-- START OF EXERCISE INPUT --

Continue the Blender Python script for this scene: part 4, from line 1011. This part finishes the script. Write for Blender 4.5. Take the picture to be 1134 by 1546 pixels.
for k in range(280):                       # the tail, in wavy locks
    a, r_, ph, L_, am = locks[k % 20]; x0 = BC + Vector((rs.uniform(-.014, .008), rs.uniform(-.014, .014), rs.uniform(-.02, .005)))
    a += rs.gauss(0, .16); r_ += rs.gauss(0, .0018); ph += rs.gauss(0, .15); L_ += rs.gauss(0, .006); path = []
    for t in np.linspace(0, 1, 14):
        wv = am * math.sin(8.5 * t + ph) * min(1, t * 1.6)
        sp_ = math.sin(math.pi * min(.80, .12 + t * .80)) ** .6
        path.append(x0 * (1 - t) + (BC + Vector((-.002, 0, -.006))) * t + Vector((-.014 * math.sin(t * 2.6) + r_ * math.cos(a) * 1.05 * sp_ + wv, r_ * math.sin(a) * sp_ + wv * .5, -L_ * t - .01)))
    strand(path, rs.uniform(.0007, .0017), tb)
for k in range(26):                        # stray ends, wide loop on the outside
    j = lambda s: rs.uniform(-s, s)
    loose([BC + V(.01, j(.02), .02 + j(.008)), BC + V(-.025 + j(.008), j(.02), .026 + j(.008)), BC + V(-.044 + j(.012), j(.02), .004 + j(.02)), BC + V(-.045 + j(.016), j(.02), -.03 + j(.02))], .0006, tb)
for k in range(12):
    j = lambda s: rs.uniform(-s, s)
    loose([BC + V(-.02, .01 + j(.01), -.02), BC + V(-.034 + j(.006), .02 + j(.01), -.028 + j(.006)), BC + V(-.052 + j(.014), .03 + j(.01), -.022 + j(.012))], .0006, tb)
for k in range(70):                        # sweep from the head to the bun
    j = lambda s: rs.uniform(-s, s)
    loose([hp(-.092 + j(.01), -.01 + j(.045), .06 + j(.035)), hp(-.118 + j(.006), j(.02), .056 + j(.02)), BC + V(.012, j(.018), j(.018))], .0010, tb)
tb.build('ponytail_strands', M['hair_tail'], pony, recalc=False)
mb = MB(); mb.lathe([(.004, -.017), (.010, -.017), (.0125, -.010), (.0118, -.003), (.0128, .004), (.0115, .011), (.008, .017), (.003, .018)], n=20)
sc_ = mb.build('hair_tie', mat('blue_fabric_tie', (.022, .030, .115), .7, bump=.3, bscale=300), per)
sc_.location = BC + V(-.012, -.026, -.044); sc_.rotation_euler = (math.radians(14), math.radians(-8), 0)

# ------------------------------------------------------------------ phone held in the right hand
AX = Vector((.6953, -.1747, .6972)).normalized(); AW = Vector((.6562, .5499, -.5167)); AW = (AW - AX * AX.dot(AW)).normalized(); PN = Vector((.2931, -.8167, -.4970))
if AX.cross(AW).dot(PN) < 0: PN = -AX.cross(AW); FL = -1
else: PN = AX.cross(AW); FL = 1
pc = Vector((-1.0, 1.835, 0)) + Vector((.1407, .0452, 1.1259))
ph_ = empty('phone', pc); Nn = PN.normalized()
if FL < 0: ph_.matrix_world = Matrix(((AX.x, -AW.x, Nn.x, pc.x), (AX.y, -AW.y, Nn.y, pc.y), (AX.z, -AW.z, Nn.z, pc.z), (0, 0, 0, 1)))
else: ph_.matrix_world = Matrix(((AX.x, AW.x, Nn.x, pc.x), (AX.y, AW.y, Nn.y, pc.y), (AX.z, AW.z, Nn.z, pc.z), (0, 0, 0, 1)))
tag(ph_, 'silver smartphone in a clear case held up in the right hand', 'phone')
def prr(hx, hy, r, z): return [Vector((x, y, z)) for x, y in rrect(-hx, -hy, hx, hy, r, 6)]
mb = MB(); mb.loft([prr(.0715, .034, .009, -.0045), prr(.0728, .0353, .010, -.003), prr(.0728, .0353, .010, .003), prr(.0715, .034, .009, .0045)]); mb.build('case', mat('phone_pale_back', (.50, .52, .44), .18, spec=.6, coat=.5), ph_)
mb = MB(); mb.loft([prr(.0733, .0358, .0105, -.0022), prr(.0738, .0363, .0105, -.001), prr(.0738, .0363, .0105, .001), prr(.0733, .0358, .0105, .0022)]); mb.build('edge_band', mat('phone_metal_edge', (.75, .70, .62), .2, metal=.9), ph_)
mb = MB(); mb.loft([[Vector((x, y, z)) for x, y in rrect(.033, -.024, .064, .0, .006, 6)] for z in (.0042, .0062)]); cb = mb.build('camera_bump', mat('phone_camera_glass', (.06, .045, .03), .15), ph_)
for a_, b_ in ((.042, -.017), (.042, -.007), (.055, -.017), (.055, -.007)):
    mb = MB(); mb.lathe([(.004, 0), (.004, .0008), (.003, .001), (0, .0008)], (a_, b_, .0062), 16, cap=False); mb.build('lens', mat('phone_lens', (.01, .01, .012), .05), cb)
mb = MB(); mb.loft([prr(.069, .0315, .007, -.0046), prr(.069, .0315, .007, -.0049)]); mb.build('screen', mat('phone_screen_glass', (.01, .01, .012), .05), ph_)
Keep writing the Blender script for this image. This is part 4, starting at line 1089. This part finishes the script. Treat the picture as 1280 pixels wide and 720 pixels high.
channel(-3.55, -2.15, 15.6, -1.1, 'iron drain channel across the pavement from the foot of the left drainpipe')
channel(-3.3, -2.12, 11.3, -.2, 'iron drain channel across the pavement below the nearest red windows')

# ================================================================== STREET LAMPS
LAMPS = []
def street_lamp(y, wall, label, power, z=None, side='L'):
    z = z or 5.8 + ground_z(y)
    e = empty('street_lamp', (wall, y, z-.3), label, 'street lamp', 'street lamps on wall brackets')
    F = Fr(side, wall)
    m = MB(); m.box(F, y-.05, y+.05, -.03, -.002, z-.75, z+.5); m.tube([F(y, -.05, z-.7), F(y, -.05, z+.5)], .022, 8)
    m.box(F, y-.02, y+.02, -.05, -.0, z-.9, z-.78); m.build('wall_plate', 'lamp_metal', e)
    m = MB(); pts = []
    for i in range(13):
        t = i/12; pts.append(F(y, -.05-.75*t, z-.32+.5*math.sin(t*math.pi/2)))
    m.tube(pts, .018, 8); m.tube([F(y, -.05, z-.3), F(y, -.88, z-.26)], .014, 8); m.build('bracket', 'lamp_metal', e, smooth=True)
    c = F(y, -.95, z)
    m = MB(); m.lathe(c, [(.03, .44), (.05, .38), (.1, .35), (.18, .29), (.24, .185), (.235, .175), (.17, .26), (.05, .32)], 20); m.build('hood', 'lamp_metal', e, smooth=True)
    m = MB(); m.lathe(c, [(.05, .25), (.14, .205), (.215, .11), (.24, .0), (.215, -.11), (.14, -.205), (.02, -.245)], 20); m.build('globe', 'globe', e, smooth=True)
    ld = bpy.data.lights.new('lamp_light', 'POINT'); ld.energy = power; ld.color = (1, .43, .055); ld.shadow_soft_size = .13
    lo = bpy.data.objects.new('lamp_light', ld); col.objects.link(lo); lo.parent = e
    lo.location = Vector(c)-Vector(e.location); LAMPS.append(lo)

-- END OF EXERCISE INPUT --

AIM OF THE TASK
Reproduce the records above exactly as they appear.

REPLY
Continue the Blender Python script for this scene: part 4, from line 1011. This part finishes the script. Write for Blender 4.5. Take the picture to be 1134 by 1546 pixels.
for k in range(280):                       # the tail, in wavy locks
    a, r_, ph, L_, am = locks[k % 20]; x0 = BC + Vector((rs.uniform(-.014, .008), rs.uniform(-.014, .014), rs.uniform(-.02, .005)))
    a += rs.gauss(0, .16); r_ += rs.gauss(0, .0018); ph += rs.gauss(0, .15); L_ += rs.gauss(0, .006); path = []
    for t in np.linspace(0, 1, 14):
        wv = am * math.sin(8.5 * t + ph) * min(1, t * 1.6)
        sp_ = math.sin(math.pi * min(.80, .12 + t * .80)) ** .6
        path.append(x0 * (1 - t) + (BC + Vector((-.002, 0, -.006))) * t + Vector((-.014 * math.sin(t * 2.6) + r_ * math.cos(a) * 1.05 * sp_ + wv, r_ * math.sin(a) * sp_ + wv * .5, -L_ * t - .01)))
    strand(path, rs.uniform(.0007, .0017), tb)
for k in range(26):                        # stray ends, wide loop on the outside
    j = lambda s: rs.uniform(-s, s)
    loose([BC + V(.01, j(.02), .02 + j(.008)), BC + V(-.025 + j(.008), j(.02), .026 + j(.008)), BC + V(-.044 + j(.012), j(.02), .004 + j(.02)), BC + V(-.045 + j(.016), j(.02), -.03 + j(.02))], .0006, tb)
for k in range(12):
    j = lambda s: rs.uniform(-s, s)
    loose([BC + V(-.02, .01 + j(.01), -.02), BC + V(-.034 + j(.006), .02 + j(.01), -.028 + j(.006)), BC + V(-.052 + j(.014), .03 + j(.01), -.022 + j(.012))], .0006, tb)
for k in range(70):                        # sweep from the head to the bun
    j = lambda s: rs.uniform(-s, s)
    loose([hp(-.092 + j(.01), -.01 + j(.045), .06 + j(.035)), hp(-.118 + j(.006), j(.02), .056 + j(.02)), BC + V(.012, j(.018), j(.018))], .0010, tb)
tb.build('ponytail_strands', M['hair_tail'], pony, recalc=False)
mb = MB(); mb.lathe([(.004, -.017), (.010, -.017), (.0125, -.010), (.0118, -.003), (.0128, .004), (.0115, .011), (.008, .017), (.003, .018)], n=20)
sc_ = mb.build('hair_tie', mat('blue_fabric_tie', (.022, .030, .115), .7, bump=.3, bscale=300), per)
sc_.location = BC + V(-.012, -.026, -.044); sc_.rotation_euler = (math.radians(14), math.radians(-8), 0)

# ------------------------------------------------------------------ phone held in the right hand
AX = Vector((.6953, -.1747, .6972)).normalized(); AW = Vector((.6562, .5499, -.5167)); AW = (AW - AX * AX.dot(AW)).normalized(); PN = Vector((.2931, -.8167, -.4970))
if AX.cross(AW).dot(PN) < 0: PN = -AX.cross(AW); FL = -1
else: PN = AX.cross(AW); FL = 1
pc = Vector((-1.0, 1.835, 0)) + Vector((.1407, .0452, 1.1259))
ph_ = empty('phone', pc); Nn = PN.normalized()
if FL < 0: ph_.matrix_world = Matrix(((AX.x, -AW.x, Nn.x, pc.x), (AX.y, -AW.y, Nn.y, pc.y), (AX.z, -AW.z, Nn.z, pc.z), (0, 0, 0, 1)))
else: ph_.matrix_world = Matrix(((AX.x, AW.x, Nn.x, pc.x), (AX.y, AW.y, Nn.y, pc.y), (AX.z, AW.z, Nn.z, pc.z), (0, 0, 0, 1)))
tag(ph_, 'silver smartphone in a clear case held up in the right hand', 'phone')
def prr(hx, hy, r, z): return [Vector((x, y, z)) for x, y in rrect(-hx, -hy, hx, hy, r, 6)]
mb = MB(); mb.loft([prr(.0715, .034, .009, -.0045), prr(.0728, .0353, .010, -.003), prr(.0728, .0353, .010, .003), prr(.0715, .034, .009, .0045)]); mb.build('case', mat('phone_pale_back', (.50, .52, .44), .18, spec=.6, coat=.5), ph_)
mb = MB(); mb.loft([prr(.0733, .0358, .0105, -.0022), prr(.0738, .0363, .0105, -.001), prr(.0738, .0363, .0105, .001), prr(.0733, .0358, .0105, .0022)]); mb.build('edge_band', mat('phone_metal_edge', (.75, .70, .62), .2, metal=.9), ph_)
mb = MB(); mb.loft([[Vector((x, y, z)) for x, y in rrect(.033, -.024, .064, .0, .006, 6)] for z in (.0042, .0062)]); cb = mb.build('camera_bump', mat('phone_camera_glass', (.06, .045, .03), .15), ph_)
for a_, b_ in ((.042, -.017), (.042, -.007), (.055, -.017), (.055, -.007)):
    mb = MB(); mb.lathe([(.004, 0), (.004, .0008), (.003, .001), (0, .0008)], (a_, b_, .0062), 16, cap=False); mb.build('lens', mat('phone_lens', (.01, .01, .012), .05), cb)
mb = MB(); mb.loft([prr(.069, .0315, .007, -.0046), prr(.069, .0315, .007, -.0049)]); mb.build('screen', mat('phone_screen_glass', (.01, .01, .012), .05), ph_)
Keep writing the Blender script for this image. This is part 4, starting at line 1089. This part finishes the script. Treat the picture as 1280 pixels wide and 720 pixels high.
channel(-3.55, -2.15, 15.6, -1.1, 'iron drain channel across the pavement from the foot of the left drainpipe')
channel(-3.3, -2.12, 11.3, -.2, 'iron drain channel across the pavement below the nearest red windows')

# ================================================================== STREET LAMPS
LAMPS = []
def street_lamp(y, wall, label, power, z=None, side='L'):
    z = z or 5.8 + ground_z(y)
    e = empty('street_lamp', (wall, y, z-.3), label, 'street lamp', 'street lamps on wall brackets')
    F = Fr(side, wall)
    m = MB(); m.box(F, y-.05, y+.05, -.03, -.002, z-.75, z+.5); m.tube([F(y, -.05, z-.7), F(y, -.05, z+.5)], .022, 8)
    m.box(F, y-.02, y+.02, -.05, -.0, z-.9, z-.78); m.build('wall_plate', 'lamp_metal', e)
    m = MB(); pts = []
    for i in range(13):
        t = i/12; pts.append(F(y, -.05-.75*t, z-.32+.5*math.sin(t*math.pi/2)))
    m.tube(pts, .018, 8); m.tube([F(y, -.05, z-.3), F(y, -.88, z-.26)], .014, 8); m.build('bracket', 'lamp_metal', e, smooth=True)
    c = F(y, -.95, z)
    m = MB(); m.lathe(c, [(.03, .44), (.05, .38), (.1, .35), (.18, .29), (.24, .185), (.235, .175), (.17, .26), (.05, .32)], 20); m.build('hood', 'lamp_metal', e, smooth=True)
    m = MB(); m.lathe(c, [(.05, .25), (.14, .205), (.215, .11), (.24, .0), (.215, -.11), (.14, -.205), (.02, -.245)], 20); m.build('globe', 'globe', e, smooth=True)
    ld = bpy.data.lights.new('lamp_light', 'POINT'); ld.energy = power; ld.color = (1, .43, .055); ld.shadow_soft_size = .13
    lo = bpy.data.objects.new('lamp_light', ld); col.objects.link(lo); lo.parent = e
    lo.location = Vector(c)-Vector(e.location); LAMPS.append(lo)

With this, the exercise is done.